• _Written request_:
Each line containing the word "that" should be found and copied.
— Start of Material —
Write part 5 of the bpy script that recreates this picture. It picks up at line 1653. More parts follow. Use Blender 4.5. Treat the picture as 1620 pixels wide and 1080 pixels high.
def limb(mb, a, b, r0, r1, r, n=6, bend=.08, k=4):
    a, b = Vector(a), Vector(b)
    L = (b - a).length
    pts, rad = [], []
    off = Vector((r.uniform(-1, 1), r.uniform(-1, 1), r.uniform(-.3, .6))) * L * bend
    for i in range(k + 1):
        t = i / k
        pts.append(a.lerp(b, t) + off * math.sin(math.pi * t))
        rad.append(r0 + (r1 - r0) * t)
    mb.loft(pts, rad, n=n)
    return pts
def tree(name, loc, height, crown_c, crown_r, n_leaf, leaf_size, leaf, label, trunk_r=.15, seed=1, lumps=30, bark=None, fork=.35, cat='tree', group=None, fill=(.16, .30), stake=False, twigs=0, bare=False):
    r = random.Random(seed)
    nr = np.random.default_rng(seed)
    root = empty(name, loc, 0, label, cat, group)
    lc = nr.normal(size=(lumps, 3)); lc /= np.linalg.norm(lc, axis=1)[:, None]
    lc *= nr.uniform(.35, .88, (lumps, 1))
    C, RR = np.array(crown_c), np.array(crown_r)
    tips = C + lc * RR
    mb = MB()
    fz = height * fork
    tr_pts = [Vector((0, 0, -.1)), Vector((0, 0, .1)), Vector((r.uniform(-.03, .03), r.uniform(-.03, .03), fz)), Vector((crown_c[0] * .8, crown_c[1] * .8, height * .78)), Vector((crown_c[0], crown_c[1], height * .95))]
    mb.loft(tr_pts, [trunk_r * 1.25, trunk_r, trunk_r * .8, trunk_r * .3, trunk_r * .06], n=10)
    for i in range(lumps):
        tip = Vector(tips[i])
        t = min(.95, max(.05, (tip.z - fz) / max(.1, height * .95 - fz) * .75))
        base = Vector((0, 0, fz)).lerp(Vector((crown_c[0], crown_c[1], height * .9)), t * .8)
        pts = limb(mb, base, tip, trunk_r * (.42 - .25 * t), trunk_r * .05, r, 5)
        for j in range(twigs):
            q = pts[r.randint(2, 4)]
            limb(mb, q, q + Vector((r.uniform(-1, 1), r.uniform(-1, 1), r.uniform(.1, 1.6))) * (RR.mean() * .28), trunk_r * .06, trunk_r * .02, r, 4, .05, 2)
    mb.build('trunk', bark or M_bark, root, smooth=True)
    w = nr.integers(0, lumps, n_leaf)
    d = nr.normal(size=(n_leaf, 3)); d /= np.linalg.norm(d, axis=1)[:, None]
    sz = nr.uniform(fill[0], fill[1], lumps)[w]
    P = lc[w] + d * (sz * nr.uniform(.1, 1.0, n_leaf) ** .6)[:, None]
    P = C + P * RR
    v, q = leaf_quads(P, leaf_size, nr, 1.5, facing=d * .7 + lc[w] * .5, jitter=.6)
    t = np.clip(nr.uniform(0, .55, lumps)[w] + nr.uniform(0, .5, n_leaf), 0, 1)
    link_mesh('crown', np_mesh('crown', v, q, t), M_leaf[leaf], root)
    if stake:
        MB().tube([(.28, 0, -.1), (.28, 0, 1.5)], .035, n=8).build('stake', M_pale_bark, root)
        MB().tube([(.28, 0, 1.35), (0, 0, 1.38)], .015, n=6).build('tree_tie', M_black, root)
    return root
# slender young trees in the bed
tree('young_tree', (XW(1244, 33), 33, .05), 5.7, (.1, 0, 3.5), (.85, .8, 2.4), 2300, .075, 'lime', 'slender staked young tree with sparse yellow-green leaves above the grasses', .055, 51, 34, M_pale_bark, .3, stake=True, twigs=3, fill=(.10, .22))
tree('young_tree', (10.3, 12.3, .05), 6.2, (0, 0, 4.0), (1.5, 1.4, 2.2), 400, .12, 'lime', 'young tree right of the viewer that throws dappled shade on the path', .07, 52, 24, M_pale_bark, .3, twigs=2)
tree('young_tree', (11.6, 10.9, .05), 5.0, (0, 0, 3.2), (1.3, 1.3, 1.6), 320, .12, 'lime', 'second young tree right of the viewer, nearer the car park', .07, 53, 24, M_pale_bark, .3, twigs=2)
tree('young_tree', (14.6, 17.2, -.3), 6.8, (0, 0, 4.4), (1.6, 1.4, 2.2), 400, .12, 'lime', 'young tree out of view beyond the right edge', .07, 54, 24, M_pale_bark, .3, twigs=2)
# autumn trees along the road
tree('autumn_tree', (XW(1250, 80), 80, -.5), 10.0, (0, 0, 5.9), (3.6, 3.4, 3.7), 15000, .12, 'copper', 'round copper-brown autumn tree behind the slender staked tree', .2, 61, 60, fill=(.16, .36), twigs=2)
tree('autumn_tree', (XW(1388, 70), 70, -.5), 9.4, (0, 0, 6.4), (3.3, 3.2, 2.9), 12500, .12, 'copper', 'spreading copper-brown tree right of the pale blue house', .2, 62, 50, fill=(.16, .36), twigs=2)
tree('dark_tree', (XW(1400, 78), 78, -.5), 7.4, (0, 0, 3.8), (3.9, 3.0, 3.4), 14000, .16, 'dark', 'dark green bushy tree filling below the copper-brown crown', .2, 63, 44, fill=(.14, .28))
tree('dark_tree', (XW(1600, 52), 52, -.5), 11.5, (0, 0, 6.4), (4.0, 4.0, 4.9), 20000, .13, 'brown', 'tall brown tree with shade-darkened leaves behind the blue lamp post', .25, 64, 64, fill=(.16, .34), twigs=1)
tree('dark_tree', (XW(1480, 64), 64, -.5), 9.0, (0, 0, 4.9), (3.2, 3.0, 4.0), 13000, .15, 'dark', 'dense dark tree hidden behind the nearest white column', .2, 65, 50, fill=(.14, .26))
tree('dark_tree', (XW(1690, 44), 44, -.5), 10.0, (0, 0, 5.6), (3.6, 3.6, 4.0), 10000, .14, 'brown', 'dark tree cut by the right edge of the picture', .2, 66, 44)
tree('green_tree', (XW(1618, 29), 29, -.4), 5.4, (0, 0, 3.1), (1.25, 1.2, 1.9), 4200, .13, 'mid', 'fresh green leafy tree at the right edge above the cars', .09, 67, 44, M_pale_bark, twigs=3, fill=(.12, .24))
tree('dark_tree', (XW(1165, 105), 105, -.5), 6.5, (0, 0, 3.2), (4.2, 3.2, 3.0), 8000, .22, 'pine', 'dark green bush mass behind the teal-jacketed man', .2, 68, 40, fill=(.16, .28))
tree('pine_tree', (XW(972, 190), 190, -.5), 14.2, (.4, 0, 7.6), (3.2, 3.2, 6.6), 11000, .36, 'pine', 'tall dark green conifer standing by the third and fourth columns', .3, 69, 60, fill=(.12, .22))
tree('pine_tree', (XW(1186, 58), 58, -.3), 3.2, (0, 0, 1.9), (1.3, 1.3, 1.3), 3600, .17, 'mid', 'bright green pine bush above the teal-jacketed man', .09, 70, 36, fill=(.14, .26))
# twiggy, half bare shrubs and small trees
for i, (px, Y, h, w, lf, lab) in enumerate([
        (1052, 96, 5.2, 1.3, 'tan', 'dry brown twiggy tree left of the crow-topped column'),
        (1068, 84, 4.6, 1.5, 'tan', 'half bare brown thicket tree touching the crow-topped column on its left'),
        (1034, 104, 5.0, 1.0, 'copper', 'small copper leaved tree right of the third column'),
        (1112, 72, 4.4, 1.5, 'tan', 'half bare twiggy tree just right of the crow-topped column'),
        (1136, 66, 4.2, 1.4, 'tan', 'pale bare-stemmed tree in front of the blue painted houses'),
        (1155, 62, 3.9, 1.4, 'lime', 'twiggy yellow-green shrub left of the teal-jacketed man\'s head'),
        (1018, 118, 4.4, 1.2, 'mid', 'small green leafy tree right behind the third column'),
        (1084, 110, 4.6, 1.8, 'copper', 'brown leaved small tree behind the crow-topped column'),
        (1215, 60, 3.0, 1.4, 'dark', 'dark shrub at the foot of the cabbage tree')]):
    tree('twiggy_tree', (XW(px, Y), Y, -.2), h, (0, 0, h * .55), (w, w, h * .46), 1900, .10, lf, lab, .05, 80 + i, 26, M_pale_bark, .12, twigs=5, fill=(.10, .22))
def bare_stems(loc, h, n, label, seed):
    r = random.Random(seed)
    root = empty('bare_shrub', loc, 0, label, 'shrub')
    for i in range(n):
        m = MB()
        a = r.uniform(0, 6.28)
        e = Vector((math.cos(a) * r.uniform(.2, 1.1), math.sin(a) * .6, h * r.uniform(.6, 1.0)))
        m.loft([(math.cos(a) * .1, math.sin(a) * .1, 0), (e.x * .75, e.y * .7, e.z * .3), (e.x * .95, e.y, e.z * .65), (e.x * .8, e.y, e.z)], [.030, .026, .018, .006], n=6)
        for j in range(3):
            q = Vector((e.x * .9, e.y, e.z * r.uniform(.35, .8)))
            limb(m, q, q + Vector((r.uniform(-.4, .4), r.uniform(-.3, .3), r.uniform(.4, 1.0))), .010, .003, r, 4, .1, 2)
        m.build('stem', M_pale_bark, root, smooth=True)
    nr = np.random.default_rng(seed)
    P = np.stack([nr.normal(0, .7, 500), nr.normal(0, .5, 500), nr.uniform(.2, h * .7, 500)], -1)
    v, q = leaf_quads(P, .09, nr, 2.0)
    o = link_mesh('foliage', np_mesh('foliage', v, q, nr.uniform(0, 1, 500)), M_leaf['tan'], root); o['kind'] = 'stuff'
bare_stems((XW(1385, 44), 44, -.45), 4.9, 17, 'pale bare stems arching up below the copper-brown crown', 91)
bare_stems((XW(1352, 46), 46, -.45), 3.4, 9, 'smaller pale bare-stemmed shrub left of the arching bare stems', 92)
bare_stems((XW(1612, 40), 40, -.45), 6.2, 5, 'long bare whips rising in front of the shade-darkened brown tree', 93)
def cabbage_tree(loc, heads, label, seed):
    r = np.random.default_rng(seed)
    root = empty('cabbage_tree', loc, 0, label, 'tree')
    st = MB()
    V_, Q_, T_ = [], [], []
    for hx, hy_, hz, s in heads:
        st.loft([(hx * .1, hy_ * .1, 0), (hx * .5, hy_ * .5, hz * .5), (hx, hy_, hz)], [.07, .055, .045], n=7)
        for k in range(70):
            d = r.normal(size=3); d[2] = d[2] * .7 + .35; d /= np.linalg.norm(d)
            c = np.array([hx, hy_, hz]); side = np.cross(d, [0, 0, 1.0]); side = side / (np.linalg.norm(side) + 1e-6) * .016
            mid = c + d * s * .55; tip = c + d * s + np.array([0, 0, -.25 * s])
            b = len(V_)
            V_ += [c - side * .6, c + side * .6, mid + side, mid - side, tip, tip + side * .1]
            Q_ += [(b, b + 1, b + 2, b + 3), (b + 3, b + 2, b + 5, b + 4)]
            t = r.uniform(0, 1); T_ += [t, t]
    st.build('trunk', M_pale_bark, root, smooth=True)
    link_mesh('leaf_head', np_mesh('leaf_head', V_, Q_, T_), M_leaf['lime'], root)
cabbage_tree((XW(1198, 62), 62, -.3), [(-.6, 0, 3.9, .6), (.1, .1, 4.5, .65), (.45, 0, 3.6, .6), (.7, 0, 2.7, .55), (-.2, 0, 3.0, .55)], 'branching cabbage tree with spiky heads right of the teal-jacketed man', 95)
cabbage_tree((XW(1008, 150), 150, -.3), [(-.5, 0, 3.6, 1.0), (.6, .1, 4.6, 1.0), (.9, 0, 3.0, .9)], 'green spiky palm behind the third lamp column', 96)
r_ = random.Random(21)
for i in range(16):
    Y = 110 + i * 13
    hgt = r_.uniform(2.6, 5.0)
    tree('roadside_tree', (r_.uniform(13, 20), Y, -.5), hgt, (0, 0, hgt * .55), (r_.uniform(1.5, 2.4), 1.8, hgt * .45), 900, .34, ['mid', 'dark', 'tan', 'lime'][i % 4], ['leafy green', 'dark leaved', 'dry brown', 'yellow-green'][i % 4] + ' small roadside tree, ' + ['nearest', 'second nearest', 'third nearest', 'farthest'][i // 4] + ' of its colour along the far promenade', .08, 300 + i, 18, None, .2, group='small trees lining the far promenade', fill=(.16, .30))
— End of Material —
• _Answer_:
Write part 5 of the bpy script that recreates this picture. It picks up at line 1653. More parts follow. Use Blender 4.5. Treat the picture as 1620 pixels wide and 1080 pixels high.
tree('young_tree', (10.3, 12.3, .05), 6.2, (0, 0, 4.0), (1.5, 1.4, 2.2), 400, .12, 'lime', 'young tree right of the viewer that throws dappled shade on the path', .07, 52, 24, M_pale_bark, .3, twigs=2)